## WORK REQUIRED
All lines featuring the string "this" are to be listed.

## RECORDS PROVIDED
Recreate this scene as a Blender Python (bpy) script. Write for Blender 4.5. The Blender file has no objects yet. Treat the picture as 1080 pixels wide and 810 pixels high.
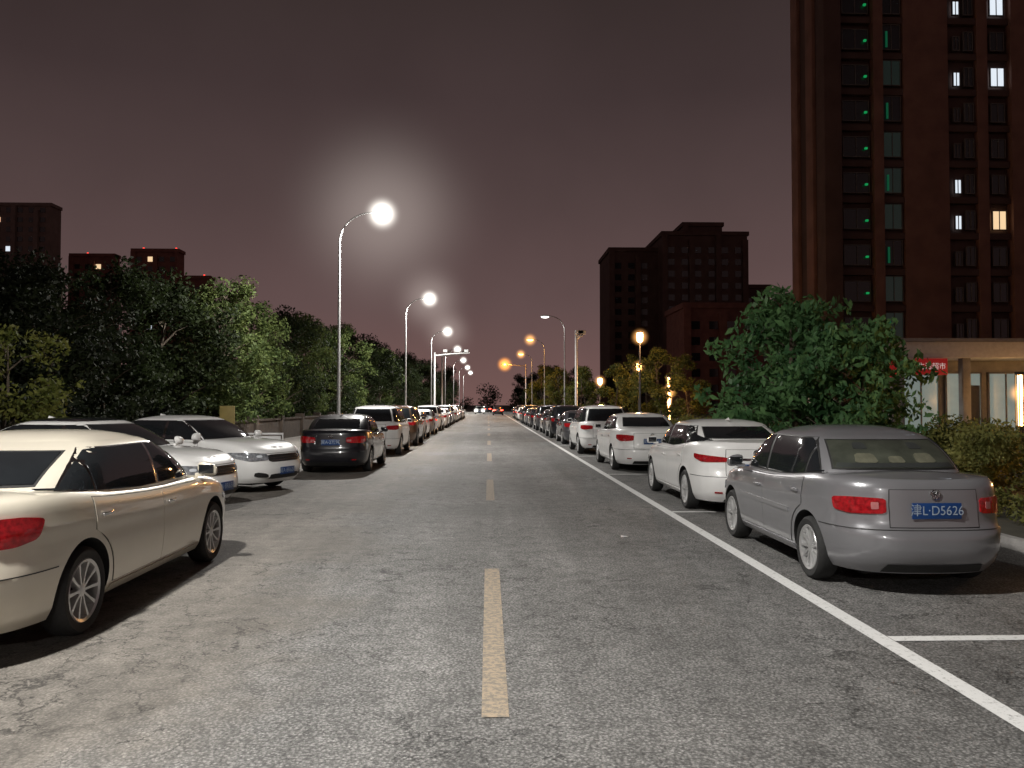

...

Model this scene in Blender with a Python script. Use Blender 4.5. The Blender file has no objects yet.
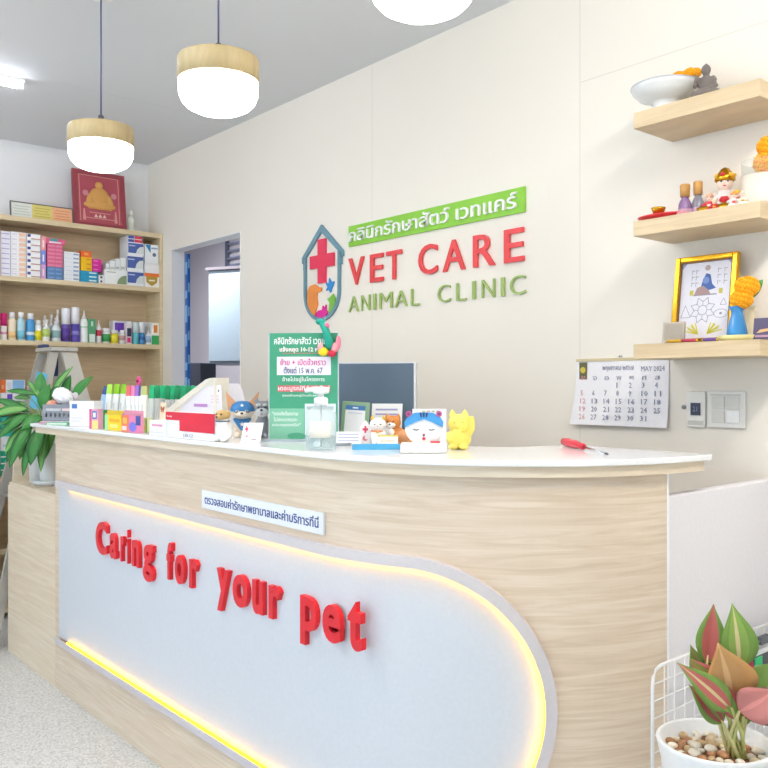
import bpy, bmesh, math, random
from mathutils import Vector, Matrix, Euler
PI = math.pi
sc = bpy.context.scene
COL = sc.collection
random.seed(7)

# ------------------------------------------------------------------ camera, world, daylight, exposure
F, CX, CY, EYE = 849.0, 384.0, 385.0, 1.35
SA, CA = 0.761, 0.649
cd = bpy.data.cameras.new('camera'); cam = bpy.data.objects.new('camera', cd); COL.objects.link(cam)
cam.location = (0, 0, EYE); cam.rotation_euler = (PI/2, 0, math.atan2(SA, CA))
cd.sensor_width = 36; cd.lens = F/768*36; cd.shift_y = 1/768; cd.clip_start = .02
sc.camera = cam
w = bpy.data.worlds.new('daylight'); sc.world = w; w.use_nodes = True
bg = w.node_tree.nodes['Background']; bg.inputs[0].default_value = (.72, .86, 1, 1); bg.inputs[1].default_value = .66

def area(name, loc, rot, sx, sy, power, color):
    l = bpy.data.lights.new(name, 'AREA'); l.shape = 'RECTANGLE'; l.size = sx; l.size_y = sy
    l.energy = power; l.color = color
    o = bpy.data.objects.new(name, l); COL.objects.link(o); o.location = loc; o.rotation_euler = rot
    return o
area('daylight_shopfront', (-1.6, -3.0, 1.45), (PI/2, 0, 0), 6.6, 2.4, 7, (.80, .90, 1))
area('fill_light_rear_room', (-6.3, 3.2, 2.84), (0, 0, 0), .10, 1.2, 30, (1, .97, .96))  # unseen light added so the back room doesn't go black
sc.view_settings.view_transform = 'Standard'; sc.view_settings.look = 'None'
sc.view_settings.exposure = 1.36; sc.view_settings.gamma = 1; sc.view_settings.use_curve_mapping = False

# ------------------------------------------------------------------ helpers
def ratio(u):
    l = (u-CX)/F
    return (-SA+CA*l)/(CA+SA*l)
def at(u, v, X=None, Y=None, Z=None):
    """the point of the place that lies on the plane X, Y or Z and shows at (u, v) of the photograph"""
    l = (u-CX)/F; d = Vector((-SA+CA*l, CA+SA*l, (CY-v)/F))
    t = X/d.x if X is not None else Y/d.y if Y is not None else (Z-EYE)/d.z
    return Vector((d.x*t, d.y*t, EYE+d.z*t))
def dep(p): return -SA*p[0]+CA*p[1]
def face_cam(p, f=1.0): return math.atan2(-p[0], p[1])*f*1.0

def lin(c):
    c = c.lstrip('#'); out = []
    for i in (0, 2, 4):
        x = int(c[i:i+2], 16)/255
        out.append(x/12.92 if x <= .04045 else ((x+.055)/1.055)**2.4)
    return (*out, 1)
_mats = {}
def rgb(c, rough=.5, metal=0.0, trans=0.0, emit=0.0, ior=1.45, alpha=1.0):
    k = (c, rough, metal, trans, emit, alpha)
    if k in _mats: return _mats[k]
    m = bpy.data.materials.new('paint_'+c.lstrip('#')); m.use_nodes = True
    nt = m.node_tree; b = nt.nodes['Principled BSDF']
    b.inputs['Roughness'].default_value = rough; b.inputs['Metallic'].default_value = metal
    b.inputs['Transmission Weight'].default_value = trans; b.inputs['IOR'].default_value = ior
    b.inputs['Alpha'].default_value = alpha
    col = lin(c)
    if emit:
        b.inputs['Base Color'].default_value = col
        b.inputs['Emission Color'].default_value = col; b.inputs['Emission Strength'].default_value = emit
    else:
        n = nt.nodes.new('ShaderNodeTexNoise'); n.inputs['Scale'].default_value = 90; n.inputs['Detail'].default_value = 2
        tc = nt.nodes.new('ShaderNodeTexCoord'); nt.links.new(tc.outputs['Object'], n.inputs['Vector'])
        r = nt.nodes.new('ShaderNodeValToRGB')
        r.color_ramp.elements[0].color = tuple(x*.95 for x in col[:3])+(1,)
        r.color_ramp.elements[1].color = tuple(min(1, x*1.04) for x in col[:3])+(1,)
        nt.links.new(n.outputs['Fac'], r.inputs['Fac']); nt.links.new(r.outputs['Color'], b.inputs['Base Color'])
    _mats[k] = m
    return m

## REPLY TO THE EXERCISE
Recreate this scene as a Blender Python (bpy) script. Write for Blender 4.5. The Blender file has no objects yet. Treat the picture as 1080 pixels wide and 810 pixels high.
Model this scene in Blender with a Python script. Use Blender 4.5. The Blender file has no objects yet.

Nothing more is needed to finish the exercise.